Le Guggenheim de Bilbao, première grande construction de Franck Gehry conçue avec Catia.

/ © L. D. / DR

Toutes les phases d’élaboration se passaient donc sur un écran ?

Les constructions de Franck ne pouvaient pas être documentées par des plans papier car elles ne comptaient aucune forme droite. Pour des architectures complexes telles que les siennes, l'ingénierie se double de calculs très poussés. Par exemple, sur la tour de New York [NDLR : achevée en 2010], aucune des fenêtres ne se ressemble, il n'y en a pas deux pareilles. Il a fallu élaborer un programme ultraprécis pour produire chaque élément de la façade et faire en sorte qu’ils tombent juste une fois assemblés.

On pense aussi à la Fondation Louis Vuitton…

La préparation, les phases d’élaboration, les modèles utilisés, la générique… C’est un projet gigantesque et d’une précision inouïe. Quand vous voyez le bâtiment aujourd’hui, vous vous demandez comment un tel édifice, où aucune forme ne se répète, a pu être construit. Cela aurait été impossible à réaliser sans la maîtrise absolue de chaque détail que permet la technologie 3D, tout en gagnant du temps et par conséquent de l’argent. Gehry disait que, grâce à Catia, il pouvait concevoir un bâtiment ultra-sophistiqué au prix d'un bâtiment cubique. Il disait aussi qu’avec le logiciel, Le Corbusier aurait construit la chapelle de Ronchamp en deux fois moins de temps.
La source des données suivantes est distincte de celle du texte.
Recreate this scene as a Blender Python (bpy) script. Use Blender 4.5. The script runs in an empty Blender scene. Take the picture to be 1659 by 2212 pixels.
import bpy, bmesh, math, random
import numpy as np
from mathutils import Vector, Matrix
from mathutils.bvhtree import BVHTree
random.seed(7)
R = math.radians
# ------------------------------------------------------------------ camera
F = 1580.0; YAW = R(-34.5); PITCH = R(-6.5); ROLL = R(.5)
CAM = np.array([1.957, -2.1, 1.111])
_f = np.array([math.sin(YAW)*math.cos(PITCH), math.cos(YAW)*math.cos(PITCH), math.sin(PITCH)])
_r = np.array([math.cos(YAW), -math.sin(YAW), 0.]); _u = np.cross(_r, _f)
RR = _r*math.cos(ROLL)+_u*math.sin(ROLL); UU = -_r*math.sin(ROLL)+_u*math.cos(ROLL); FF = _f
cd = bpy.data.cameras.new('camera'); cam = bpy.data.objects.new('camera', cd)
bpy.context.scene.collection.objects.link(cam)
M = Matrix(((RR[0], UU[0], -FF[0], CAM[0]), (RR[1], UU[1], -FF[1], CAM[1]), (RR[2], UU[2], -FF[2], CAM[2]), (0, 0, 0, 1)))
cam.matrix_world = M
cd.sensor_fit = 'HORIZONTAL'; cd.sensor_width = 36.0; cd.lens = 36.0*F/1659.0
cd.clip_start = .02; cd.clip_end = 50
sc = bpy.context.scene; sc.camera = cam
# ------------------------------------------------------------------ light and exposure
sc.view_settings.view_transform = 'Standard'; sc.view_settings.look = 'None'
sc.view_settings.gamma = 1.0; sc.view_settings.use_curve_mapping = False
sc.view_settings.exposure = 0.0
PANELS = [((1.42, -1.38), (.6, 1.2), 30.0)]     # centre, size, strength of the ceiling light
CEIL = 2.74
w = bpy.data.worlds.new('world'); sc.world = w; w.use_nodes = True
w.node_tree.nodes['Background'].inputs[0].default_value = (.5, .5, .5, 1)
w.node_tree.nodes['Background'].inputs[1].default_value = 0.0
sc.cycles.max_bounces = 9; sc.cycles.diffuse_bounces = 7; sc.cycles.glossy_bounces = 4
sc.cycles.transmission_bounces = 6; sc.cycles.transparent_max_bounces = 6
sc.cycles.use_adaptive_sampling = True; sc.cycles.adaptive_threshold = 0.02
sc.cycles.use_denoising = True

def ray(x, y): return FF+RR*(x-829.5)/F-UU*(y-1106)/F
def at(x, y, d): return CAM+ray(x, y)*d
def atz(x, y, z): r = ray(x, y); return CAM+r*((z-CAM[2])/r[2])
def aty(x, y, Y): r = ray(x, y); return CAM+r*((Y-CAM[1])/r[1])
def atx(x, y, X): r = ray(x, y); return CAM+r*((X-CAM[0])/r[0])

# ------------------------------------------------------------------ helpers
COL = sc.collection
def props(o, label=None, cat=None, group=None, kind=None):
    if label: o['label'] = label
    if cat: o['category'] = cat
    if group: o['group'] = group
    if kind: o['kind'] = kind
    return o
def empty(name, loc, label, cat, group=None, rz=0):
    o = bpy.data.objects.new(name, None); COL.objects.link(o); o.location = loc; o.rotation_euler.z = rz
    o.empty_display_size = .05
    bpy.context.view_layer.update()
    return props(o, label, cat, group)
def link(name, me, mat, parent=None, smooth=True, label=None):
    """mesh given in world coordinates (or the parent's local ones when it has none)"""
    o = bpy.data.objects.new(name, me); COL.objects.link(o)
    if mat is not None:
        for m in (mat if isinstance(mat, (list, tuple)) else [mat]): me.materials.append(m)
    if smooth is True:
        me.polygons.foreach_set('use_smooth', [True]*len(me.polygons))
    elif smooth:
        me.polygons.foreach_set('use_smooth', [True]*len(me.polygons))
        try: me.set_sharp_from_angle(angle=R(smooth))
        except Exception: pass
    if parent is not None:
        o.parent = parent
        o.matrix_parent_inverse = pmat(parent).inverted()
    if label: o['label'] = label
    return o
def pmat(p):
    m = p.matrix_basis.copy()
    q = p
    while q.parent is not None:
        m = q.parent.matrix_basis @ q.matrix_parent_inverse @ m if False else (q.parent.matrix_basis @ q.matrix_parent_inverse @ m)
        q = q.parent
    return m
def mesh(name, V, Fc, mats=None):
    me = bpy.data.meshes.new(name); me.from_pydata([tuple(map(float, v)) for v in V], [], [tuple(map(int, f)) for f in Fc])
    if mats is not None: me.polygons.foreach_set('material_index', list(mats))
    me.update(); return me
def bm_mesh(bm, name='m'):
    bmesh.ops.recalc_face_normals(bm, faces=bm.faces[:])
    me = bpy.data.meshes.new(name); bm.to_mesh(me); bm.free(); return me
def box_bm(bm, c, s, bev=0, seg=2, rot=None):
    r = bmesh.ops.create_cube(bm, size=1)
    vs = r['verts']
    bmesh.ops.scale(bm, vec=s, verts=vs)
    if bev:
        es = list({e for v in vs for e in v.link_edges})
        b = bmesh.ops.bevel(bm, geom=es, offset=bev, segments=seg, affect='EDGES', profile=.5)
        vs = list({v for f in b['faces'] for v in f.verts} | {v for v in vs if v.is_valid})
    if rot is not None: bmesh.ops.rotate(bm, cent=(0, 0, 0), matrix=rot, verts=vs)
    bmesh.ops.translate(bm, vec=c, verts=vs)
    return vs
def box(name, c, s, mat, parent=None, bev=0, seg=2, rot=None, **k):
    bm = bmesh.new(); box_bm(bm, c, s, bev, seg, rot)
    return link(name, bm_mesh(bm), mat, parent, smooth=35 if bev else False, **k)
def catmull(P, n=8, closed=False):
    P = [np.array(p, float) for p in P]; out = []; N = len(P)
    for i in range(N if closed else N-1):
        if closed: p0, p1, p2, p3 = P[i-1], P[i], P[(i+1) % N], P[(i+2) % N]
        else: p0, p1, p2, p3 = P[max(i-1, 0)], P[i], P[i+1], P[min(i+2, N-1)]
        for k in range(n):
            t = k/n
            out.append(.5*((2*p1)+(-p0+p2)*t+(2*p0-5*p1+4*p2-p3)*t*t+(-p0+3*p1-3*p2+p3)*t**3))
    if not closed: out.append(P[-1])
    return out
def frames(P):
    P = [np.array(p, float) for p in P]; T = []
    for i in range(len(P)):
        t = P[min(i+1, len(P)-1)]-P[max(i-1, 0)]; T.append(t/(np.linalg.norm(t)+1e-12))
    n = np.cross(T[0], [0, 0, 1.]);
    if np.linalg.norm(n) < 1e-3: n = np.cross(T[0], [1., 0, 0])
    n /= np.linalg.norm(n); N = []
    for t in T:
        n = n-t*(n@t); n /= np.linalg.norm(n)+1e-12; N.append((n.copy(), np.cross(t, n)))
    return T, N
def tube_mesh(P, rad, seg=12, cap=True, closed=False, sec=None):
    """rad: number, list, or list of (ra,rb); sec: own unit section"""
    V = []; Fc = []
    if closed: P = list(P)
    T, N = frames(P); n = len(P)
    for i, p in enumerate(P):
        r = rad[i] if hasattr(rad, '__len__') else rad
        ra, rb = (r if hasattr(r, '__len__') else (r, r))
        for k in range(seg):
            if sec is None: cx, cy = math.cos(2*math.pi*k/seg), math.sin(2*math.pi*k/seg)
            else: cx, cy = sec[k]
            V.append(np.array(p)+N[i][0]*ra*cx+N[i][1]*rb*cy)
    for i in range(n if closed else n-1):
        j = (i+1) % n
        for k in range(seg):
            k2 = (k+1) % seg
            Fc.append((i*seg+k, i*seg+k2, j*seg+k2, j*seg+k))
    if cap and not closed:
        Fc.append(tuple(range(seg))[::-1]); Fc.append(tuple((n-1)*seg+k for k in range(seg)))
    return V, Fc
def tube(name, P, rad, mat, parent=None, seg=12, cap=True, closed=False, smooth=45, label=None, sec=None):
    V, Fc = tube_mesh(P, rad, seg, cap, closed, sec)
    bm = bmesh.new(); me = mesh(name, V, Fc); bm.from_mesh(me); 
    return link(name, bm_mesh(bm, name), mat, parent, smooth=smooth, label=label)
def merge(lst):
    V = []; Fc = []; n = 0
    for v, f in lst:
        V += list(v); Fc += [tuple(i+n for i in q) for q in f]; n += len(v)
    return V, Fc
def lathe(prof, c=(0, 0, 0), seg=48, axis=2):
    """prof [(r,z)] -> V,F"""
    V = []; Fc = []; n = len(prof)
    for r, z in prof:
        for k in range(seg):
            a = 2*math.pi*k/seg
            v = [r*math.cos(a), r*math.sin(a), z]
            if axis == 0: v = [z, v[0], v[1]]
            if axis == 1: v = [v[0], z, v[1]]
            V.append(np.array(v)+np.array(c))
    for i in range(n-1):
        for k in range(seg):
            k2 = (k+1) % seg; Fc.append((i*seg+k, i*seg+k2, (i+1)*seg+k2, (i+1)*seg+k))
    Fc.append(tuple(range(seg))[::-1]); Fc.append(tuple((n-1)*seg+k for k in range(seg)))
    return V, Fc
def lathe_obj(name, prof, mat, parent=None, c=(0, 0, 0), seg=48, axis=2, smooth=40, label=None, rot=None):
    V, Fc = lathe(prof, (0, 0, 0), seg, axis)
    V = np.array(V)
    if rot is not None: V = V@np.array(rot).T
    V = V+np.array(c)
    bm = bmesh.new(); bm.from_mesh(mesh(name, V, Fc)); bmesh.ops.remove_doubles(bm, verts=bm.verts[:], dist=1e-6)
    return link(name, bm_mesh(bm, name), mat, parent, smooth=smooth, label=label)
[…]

Votre relation au long cours n’incarne-t-elle pas cette relation privilégiée entre art et industrie qui, à l’époque, n’allait pas de soi ?

Pour Franck, c’était une alliance révolutionnaire entre l’architecture et la technologie. Il voyait l’industrie et la science comme les médiums d’un savoir-faire, le moyen pour l’art de se réinventer. A Paris ou à Los Angeles, nous échangions pendant des heures autour de cette question qui nous passionnait tous les deux. Il n’en revenait pas qu’avec des octets, on parvienne à faire en sorte que ses visions les plus audacieuses deviennent des œuvres réalisables. Ensemble, on a développé des mathématiques qui n’ont été mises nulle part ailleurs pour lui, et même des techniques qu’on appellerait aujourd’hui de l’intelligence artificielle.

Dites-nous en plus sur ces "mathématiques"…

Il y a, associée à ces formes qui étaient, à l’époque, impossibles à représenter, une théorie mathématique, les NURBS (Non Uniform Rational B-Spline), qui était alors un peu utilisée dans l'aéronautique. Avec les NURBS, nous avons mis au point une représentation du monde qui repose sur ce principe de modélisation par courbes. Nous l’avons d’abord fait pour lui, puis cela a été adopté de manière générale dans l’industrie. Je pense notamment au Poisson de Barcelone. Gehry avait une relation particulière avec ce projet qui faisait écho chez lui à un souvenir d'enfance, et il était toujours très ému chaque fois qu’il m’en parlait.

Quelle réalisation de Franck Gehry a votre préférence ?

Je reste marqué par Bilbao. Il n'y a pas une position à l'intérieur du musée où vous n'êtes pas émerveillé par les vues qu’il offre. Le Guggenheim se visite comme une cathédrale. Mais c'est vrai pour la plupart des constructions de Franck Gehry.